In febbraio Navalny è stato condannato a tre anni e mezzo di carcere per aver violato gli arresti domiciliari, ma diversamente non poteva fare dal momento che era stato ricoverato in Germania quasi morente a seguito del tentato avvelenamento del 20 agosto dello scorso anno con l’agente nervino Novichok, lo stesso usato per Skripal: era stato colto da un malore sul volo che da Tomsk, in Siberia, doveva portarlo a Mosca, poco dopo aver avuto un tè presso il bar dell’aeroporto di partenza. Il volo era poi atterrato a Omsk, e da lì Navalny era stato portato in Germania su richiesta dei parenti, ma contro il parere delle autorità russe. La presenza del Novichok nel sangue era stata accertata dal laboratorio dell’esercito tedesco, ma Navalny aveva reso noto, dopo essersi spacciato nel corso di una telefonata per un tal Maksim Ustinov (un alto ufficiale del Fsb), che il veleno era in realtà stato messo negli slip e non nel tè. Il viaggio di Navalny era finito con l’arresto e il processo non appena giunto all’aeroporto di Sheremetyevo di Mosca, e prima che gli scattassero le manette ai polsi, aveva affermato che “Io sono qui e vi posso assicurare di essere felice, questa è casa mia”. Le accuse di avvelenamento mosse nei confronti degli apparati russi sono state respinte dallo stesso presidente Vladimir Putin.

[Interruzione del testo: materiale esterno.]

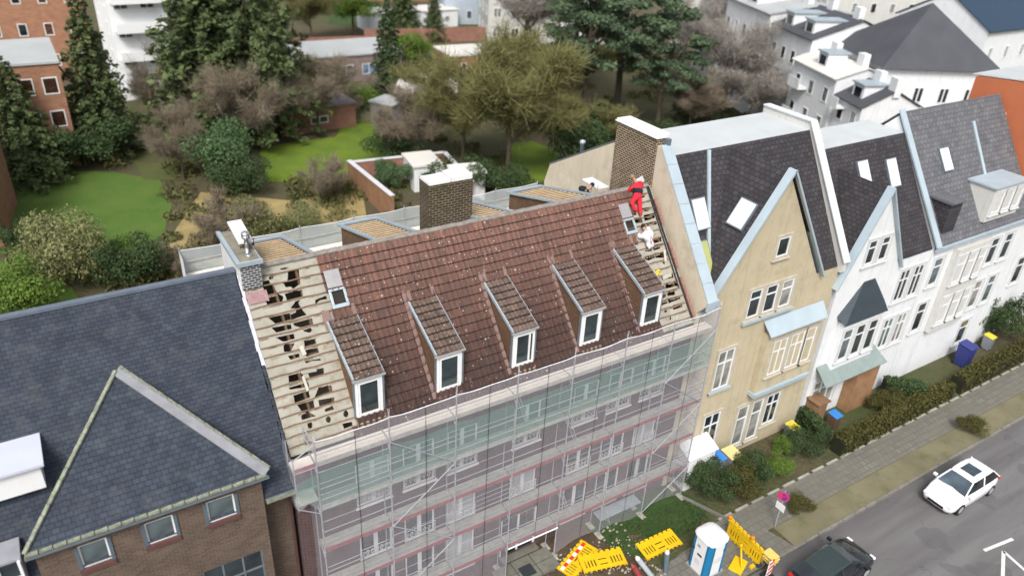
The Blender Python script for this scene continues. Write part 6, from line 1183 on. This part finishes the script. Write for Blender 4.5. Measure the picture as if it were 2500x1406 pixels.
# ================================================================ cars
def car(label, x, y, rz, paint, dark_roof=None, group='cars on the road', z=-.136):
    t = thing('car', label, 'car', (0, 0, 0), 0, group); L = 4.5
    st = [(-2.22, .60, .34, .62, None), (-2.12, .74, .24, .84, None), (-1.7, .84, .20, .96, None), (-1.2, .88, .20, .99, None), (-.4, .89, .20, 1.0, None), (.5, .89, .20, 1.0, None), (1.0, .88, .20, .98, None), (1.5, .86, .20, .88, None), (2.0, .78, .24, .74, None), (2.22, .62, .34, .58, None)]
    V = []; F = []
    for (cx, hw, zb, zt, _) in st:
        ring = [(-hw*.92, zb), (-hw, zb+.12), (-hw*1.02, (zb+zt)/2), (-hw*.97, zt-.06), (-hw*.86, zt), (0, zt+.035), (hw*.86, zt), (hw*.97, zt-.06), (hw*1.02, (zb+zt)/2), (hw, zb+.12), (hw*.92, zb), (0, zb-.02)]; V += [(cx, a, b) for a, b in ring]
    n = 12
    for i in range(len(st)-1):
        for k in range(n): F.append((i*n+k, i*n+(k+1) % n, (i+1)*n+(k+1) % n, (i+1)*n+k))
    F.append(tuple(range(n))[::-1]); F.append(tuple((len(st)-1)*n+k for k in range(n)))
    mb = MB(); mb.add(V, F); body = mb.build('body', paint, t, smooth=True, local=True)
    # cabin: glass house then roof skin
    def ring2(cx, hw, z): return [(cx, -hw, z), (cx, hw, z)]
    lo = [(-1.95, .76, .97), (-1.2, .80, 1.0), (.3, .80, 1.0), (1.12, .76, .97)]; hi = [(-1.45, .58, 1.40), (-.95, .62, 1.46), (-.1, .62, 1.47), (.38, .58, 1.42)]
    for s_ in (-1, 1):
        g = MB()
        for i in range(3): g.poly([(lo[i][0], s_*lo[i][1], lo[i][2]), (lo[i+1][0], s_*lo[i+1][1], lo[i+1][2]), (hi[i+1][0], s_*hi[i+1][1], hi[i+1][2]), (hi[i][0], s_*hi[i][1], hi[i][2])])
        g.build('side_window', glassm('car_glass', (.015, .02, .025), .04), t, local=True)
    MB().poly([(lo[3][0], -.74, .97), (lo[3][0], .74, .97), (hi[3][0], .56, 1.42), (hi[3][0], -.56, 1.42)]).build('windscreen', glassm('car_screen', (.05, .07, .09), .04), t, local=True); MB().poly([(lo[0][0], -.74, .97), (hi[0][0], -.56, 1.40), (hi[0][0], .56, 1.40), (lo[0][0], .74, .97)]).build('rear_window', MC['car_glass'], t, local=True)
    r = MB(); V = []; F = []
    for (cx, hw, z_) in [(-1.5, .585, 1.40), (-1.0, .63, 1.475), (-.3, .64, 1.50), (.15, .63, 1.48), (.42, .585, 1.42)]: V += [(cx, -hw, z_-.02), (cx, -hw*.85, z_+.01), (cx, 0, z_+.025), (cx, hw*.85, z_+.01), (cx, hw, z_-.02)]
    for i in range(4):
        for k in range(4): F.append((i*5+k, i*5+k+1, (i+1)*5+k+1, (i+1)*5+k))
    r.add(V, F)
    for s_ in (-1, 1):
        r.beam((lo[0][0]-.02, s_*.77, .98), (hi[0][0]-.02, s_*.59, 1.41), .07, .06); r.beam((lo[3][0]+.02, s_*.77, .98), (hi[3][0]+.02, s_*.59, 1.42), .06, .06); r.beam((-.45, s_*.805, 1.0), (-.5, s_*.63, 1.47), .07, .04)
    r.build('roof', dark_roof or paint, t, smooth=False, local=True)
    if dark_roof is None: MB().box(-.75, .05, -.36, .36, 1.522, 1.53).build('sunroof', MC['car_screen'], t, local=True)
    for sx in (-1.38, 1.38):
        for sy in (-1, 1):
            w_ = MB().tube([(sx, sy*.70, .33), (sx, sy*.905, .33)], .33, 20).build('wheel', BLACK, t, local=True); MB().tube([(sx, sy*.905, .33), (sx, sy*.915, .33)], .20, 14).build('rim', ALU, w_, local=True)
    for sy in (-1, 1):
        MB().box(2.02, 2.20, sy*.60-.14, sy*.60+.14, .56, .70).build('headlight', pm('lamp_glass', (.75, .78, .8), .15, .05), t, local=True, bevel=.03); MB().box(-2.18, -2.0, sy*.66-.12, sy*.66+.12, .70, .86).build('tail_light', pm('lamp_red', (.45, .02, .02), .2, .1), t, local=True, bevel=.03)
        MB().obox((.95, sy*.98, 1.02), (.07, 0, 0), (0, .10, 0), (0, 0, .07)).build('mirror', paint, t, local=True, bevel=.02)
    MB().box(2.05, 2.235, -.42, .42, .38, .52).build('grille', BLACK, t, local=True); MB().box(-2.24, -2.15, -.26, .26, .48, .60).build('number_plate', WHITEP, t, local=True)
    t.location = (x, y, z); t.rotation_euler = (0, 0, rz); return t
CARW = pm('white_car_paint', (.80, .81, .83), .22, .03, 1, 0, spec=.6); CARB = pm('black_car_paint', (.012, .015, .017), .12, .1, 1, 0, spec=.8)
car('white car with sunroof driving along the grey road', 31.1, -6.85, R(180), CARW); car('black car at the bottom edge of the road', 20.65, -7.0, R(2), CARB, pm('dark_roof_glass', (.03, .045, .045), .08, .1, 1, 0, spec=.8))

Perchè tuttavia per la giustizia russa Navalny non poteva lasciare il paese? Non occorre molto per capire chi sia Navalny, basta prendersi la briga di aprire Wikipedia: l’oppositore russo è quanto di più distante vi sia dai valori dell’Ue, tanto che il capo di “Russia del Futuro” è tradizionalmente xenofobico e nazionalista; nel 2008, in occasione della guerra dell’Ossezia del Sud, insultò apertamente i georgiani chiedendone l’espulsione dal paese; nel 2013 difese sul suo blog i neonazisti russi autori di raid punitivi per un omicidio compiuto da un azero, puntando il dito contro “orde di immigrati regolari e clandestini”. Inoltre le numerose denunce e i processi non sono tutti indirizzati a colpire la sua instancabile lotta per la libertà, basti vedere che tra le poche condanne passate in giudicato a suo carico vi sono quella del 2013 a cinque anni di reclusione per furto di legname insieme all’imprenditore Pyotr Ofisterov, e quella a tre anni e mezzo del 2014 per frode e riciclaggio insieme al fratello Oleg nel quadro dell’affaire “Ives Rocher”, pena sospesa, appunto, con la condizionale.
Navalny non è quindi uno stinco di santo, ma anche i giudici russi hanno evidentemente peccato di intransigenza dal momento che è vero, sarebbe evaso dalla libertà condizionata, ma in modo del tutto involontario, cioè in coma, in Germania.
L’inchiesta “Ives Rocher” lo vede accusato di appropriazione indebita per essersi, stando alle accuse, intascato 4,8 milioni di dollari delle donazioni alla Fondazione anti corruzione che dirige.
Sulla Crimea, tanto cara all’Ue da imporre sanzioni alla Russia, Navalny ebbe a dire che “non è un panino al prosciutto che si può restituire”.
Più che l’amore per Navalny, dal gesto del Parlamento europeo traspare l’odio dell’occidente per Vladimir Putin, condivisibile o meno che sia. Ma con oggi tale strumentalizzazione toglierà brillantezza al Premio Sacharov, com’è stato per i Nobel ad Aung San Suu Kyi, che da leader de facto della Birmania ha chiuso gli occhi sul massacro della minoranza Rohingya, e al presidente Usa Barak Obama, capo di quell’esercito più potente del mondo che in quel momento aveva aperti tre fronti di guerra e compiva stragi di civili.
Le altre finaliste del Premio Sacharov del Parlamento nel 2021 sono state le donne afghane per la loro lotta in difesa dei diritti delle donne nel loro paese e la politica boliviana Jeanine Áñez.